As so often, such answers as were offered were big on ideology and long on optimism but rather small and short on viability. Several boiled down having faith in St Jeremy Corbyn ascending to Number 10, there to cast the virtuous seed of good old fashioned council housing with kindly sweeps of his redeeming hands. Perhaps believers shouldn’t get their hopes up. Precarious though the government’s position is, the next general election may be some time coming and the Conservatives are unlikely to make themselves as beatable as they were last month, when Labour fell to its third defeat in a row.

The faithful should also take a second look at the housing policies Labour offered at the election, in which the term “social rent” was sparingly and somewhat ambiguously used. And on the long-contentious matter of right-to-buy, Corbyn’s party pledged only to “suspend” this enduring legacy of Margaret Thatcher, not to do away it completely.
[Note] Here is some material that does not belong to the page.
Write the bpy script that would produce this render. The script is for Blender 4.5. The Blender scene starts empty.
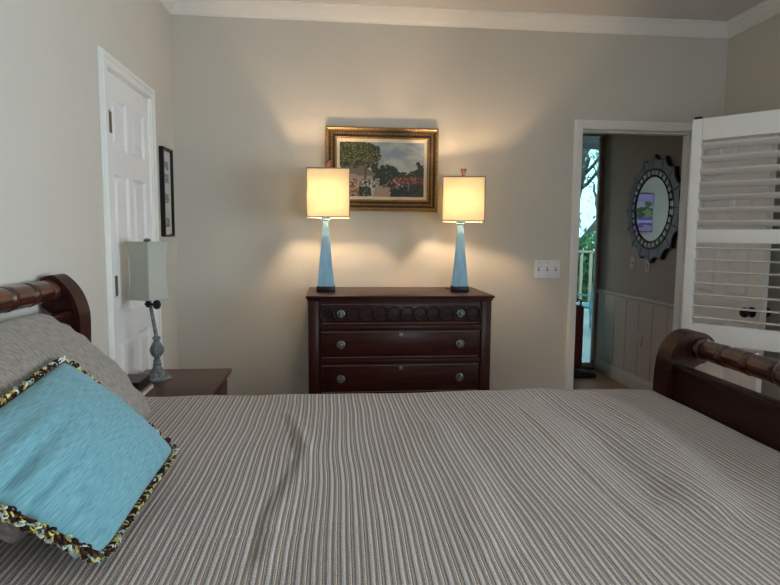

The HDV, by contrast, as a company part-owned by the private sector, is the only form of social housing delivery arrangement whose output looks safely exempt from right to buy for the foreseeable future. And even if Corbyn’s prospectus still appeals, it doesn’t say where London boroughs would actually put large quantities of new council housing paid for by a Labour government without first knocking some existing dwellings down to make room.

None of this means that Haringey’s development vehicle could not come rather nastily unstuck. But Shelter’s measured assessment observed: “In the absence of realistic alternatives, Haringey’s appears a pragmatic way forward. For Haringey, a place with desperate numbers of homeless families and too many people living in poor quality homes, there can be no ‘do nothing’ option”.